Talking of episodes these are the real showstoppers and unfortunately are not common. Anyone sticking to the concept of buying a starter pack and playing with just that will be stuffed by an episode collector. Episodes are the only cards that have a top limit to the number that can be used; clearly even the limited foresight of the design team has seen their strength. Some episodes are stronger than others and are probably rarer. They all have a strength, those I have are from 5 to 7, this strength must be equalled by the support factors of cards deployed in that time zone to solve the episode. Alternatively a Doctor and 2 assistants can be used to solve any episode. Either of these options requires some pretty powerful cards to be owned and collected from the draw pile. Some episodes will go a long way towards clearing the zone they are placed in of cards belonging to the player that has to solve the episode.

 

Clearly this system as it stands does not provide much of a game, even with the kids. Basically we get a set of cards with 3 numbers on each, random event cards and various other effect cards. These cards could be used with the definitely better Blood Wars system (remaindered about a year ago). It would not be too hard to sort out a set of rules that are no worse than those provided. Unfortunately there is another problem with the system; it does not capture the flavour of Dr Who. An example from a game illustrates this, having taken damage from a daughter in one time zone I used the tardis to bus in some new cards. In hopped the Doctor an assistant and a Zygon to beef up the threatened time zone. Zygons are red rubber suited guys that I last remember trying to destroy London with the Loch Ness monster, they are not the types likely to hitch a lift in the tardis and help out the Doctor.

 

I am typing on the fly here with my theory for a better system using the same cards. The cards are divided into good, bad and neutral according to their behaviour in BBC land. The various Doctors are definitely good, the assistants are usually a bit less committed and take to screaming and hiding in cupboards at crucial moments however for the sake of gameplay they can be good. Unit personnel and policemen can be good as well, note these last two only appear in the present which will hamper the Doctor a little. Certain other cards are obviously bad; these are Cybermen, the Daleks and almost everyone in a dodgy rubber suit. This leaves quite a few other cards representing human like beings that are classified as neutral, Watchers are neutral as well. Neutral cards can be used in attacks by bad or good cards and may lead an attack in which case the player must declare them as good or bad for the purpose of that single attack. Flash cards can be played on a neutral attack after combat has been declared but before the results are applied. A flash card will cause a neutral supporting card to move to the flash card player’s side of the time zone. It may then be used to support his attack if possible or stand out of the combat. If the opposition plays a flash card then the defection is cancelled. If the targeted card is rated as unique 2 flash cards are required to change sides and prevent the same. In all cases where a flash card is used during combat to influence a neutral card the written effects of the flash card do not apply. The flash card could instead be used for its written effect but cannot be used for both. This rule beefs up the use of flash cards especially those with otherwise limited effects. There are plenty of flash cards to be had so a lot of this stealing of neutral cards will be cancelled out. Naturally the flash cards are discarded when used for this or any other purpose.

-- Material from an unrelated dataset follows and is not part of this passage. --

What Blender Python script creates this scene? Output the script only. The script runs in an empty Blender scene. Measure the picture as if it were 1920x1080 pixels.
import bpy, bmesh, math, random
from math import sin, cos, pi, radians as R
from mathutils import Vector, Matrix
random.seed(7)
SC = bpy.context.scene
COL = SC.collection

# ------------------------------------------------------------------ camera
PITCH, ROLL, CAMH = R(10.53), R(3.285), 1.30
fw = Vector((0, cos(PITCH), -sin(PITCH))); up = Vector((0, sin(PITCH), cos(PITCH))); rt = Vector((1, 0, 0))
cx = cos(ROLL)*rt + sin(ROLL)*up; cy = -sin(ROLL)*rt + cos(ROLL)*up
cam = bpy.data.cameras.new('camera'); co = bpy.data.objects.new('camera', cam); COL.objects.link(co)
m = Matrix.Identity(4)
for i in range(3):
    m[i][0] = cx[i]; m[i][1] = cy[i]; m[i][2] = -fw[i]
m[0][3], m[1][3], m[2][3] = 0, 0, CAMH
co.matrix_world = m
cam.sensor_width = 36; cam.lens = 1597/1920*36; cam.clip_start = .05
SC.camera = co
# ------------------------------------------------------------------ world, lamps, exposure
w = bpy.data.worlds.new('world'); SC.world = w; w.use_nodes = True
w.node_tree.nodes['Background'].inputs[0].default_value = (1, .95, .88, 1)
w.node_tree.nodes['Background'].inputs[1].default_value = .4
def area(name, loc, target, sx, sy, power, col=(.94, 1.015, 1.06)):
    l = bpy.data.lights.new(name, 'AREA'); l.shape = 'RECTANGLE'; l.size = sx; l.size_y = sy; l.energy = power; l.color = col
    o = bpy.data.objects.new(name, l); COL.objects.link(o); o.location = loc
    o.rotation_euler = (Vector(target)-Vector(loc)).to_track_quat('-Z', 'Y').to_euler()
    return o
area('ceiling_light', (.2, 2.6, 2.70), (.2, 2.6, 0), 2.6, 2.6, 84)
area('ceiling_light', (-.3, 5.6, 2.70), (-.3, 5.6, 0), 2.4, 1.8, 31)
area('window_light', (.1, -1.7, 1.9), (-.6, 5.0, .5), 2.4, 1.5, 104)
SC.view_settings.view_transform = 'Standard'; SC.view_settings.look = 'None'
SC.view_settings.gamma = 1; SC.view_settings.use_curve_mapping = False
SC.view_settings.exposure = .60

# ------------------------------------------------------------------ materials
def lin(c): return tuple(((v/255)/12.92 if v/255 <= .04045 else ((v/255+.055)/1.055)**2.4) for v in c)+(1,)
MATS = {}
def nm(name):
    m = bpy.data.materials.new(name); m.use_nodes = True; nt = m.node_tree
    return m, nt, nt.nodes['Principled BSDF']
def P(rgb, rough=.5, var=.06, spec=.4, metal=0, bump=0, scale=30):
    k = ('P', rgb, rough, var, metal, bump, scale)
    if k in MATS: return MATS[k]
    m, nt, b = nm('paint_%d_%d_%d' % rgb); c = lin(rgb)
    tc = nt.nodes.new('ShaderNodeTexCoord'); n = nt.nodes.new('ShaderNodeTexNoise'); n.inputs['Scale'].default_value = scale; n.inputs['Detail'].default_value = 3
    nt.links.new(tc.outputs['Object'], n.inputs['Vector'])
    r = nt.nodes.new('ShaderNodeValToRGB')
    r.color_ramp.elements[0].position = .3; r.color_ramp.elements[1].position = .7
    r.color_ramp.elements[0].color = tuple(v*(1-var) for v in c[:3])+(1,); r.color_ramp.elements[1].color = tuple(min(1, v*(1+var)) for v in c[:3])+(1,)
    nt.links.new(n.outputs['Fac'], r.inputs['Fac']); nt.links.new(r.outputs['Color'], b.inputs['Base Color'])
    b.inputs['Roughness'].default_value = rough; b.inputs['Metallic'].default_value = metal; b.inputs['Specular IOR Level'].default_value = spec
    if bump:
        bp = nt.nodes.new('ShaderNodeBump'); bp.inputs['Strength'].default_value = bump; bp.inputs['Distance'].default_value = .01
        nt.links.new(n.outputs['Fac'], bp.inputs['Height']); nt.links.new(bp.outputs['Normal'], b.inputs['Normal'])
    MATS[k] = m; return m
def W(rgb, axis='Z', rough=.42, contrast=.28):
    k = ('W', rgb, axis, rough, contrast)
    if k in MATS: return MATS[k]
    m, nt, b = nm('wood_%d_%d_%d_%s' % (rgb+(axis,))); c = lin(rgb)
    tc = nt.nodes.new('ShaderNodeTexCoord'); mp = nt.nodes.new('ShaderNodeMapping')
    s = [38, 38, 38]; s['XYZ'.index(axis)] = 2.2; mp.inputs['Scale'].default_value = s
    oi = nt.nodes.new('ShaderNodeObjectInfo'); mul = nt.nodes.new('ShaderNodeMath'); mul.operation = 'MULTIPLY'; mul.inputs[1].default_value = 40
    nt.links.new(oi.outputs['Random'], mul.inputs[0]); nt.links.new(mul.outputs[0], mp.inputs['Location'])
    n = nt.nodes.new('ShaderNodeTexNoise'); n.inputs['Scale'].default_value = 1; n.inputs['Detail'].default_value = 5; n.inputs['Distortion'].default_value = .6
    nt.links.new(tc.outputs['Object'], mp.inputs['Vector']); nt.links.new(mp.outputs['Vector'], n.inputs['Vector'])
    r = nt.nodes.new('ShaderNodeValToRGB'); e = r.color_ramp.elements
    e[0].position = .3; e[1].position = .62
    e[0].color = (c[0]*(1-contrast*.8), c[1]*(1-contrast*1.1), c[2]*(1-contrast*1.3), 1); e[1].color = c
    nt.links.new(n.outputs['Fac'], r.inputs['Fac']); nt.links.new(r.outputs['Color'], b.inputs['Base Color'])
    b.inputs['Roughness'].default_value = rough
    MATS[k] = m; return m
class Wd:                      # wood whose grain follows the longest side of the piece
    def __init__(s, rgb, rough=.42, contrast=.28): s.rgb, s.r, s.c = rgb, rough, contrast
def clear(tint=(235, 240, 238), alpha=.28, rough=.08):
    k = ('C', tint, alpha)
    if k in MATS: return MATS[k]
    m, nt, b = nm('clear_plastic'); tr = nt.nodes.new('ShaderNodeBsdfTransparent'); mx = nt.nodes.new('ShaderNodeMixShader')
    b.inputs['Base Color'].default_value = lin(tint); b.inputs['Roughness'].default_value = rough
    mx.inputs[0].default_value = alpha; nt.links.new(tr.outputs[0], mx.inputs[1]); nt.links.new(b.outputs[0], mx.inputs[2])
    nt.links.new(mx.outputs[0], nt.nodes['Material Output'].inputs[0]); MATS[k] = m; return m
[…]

Taking a leaf from the John Carter game a player controls cards of all three alignments and must try to win with his good while using his bad types to prevent the other player’s bad hand from winning. Combat can remain as before except that the defender can play any resource card before the attacker attacks both players can still play flash cards whenever they like. In this new approach good cannot attack good or bad attack bad, neutral cards can ally with either faction. When a player attacks he must attack in the alignment of his leading (supported) card, cards of both players in the chosen time zone do not take part in combat or suffer its effects. To spice up the results the loser must lose the at least value of cards equal to the difference in scores. If you are beaten by 3, then a value of 3 cards must go. The value of each card is its support rating except that a creature that has 0 support or a special support rating is classed as value 1. When there is an excess that cannot be lost a time card is destroyed only if a bad card let the winning side. The bad side wins by destroying all the opposing time cards as in a regular game.

 

The rules so far are tweaked but pretty close to the original; they deal with a bad player destroying time, the universe and so on before the Doctor can stop him. The role of the good cards, apart from fighting evil is to overcome the episode cards. The episodes can be played as usual with each player having 3 episode cards of the same total strength. They can no longer be simply removed by a Doctor and 2 assistants but must be removed by support values as in the standard rules. The final game win is thus achieved by solving all three of the opposition’s episodes before your own six time cards are lost and before the opposition beats you to it.

 

As before the way that the game goes will depend on what cards are issued and how they are drawn. This in turn depends on what cards you have bought in the 1st place. I suggest each player stating with a hand of 7 seven cards that includes 1 Doctor or not too icky looking white card and 1 baddy. Choose another 100 cards from the vast number available, 20 past, 20 present, 20 future, 20 flash and 20 resource makes a good mix. Shuffle all these into 1 big deck and deal 5 to each player. When new cards are drawn take from the combined deck. Give each player 3 episode cards that add up to the same value. These are not placed in the draw deck but bought, a maximum of 1 per round from the player’s own pile in any round except the 1st. Episode cards can be bought by permanently discarding 1 time card. When episode cards are solved they are removed from play. This gives some choice in the play of episodes, if you use them you slow up the opposition but also increase his chance of winning.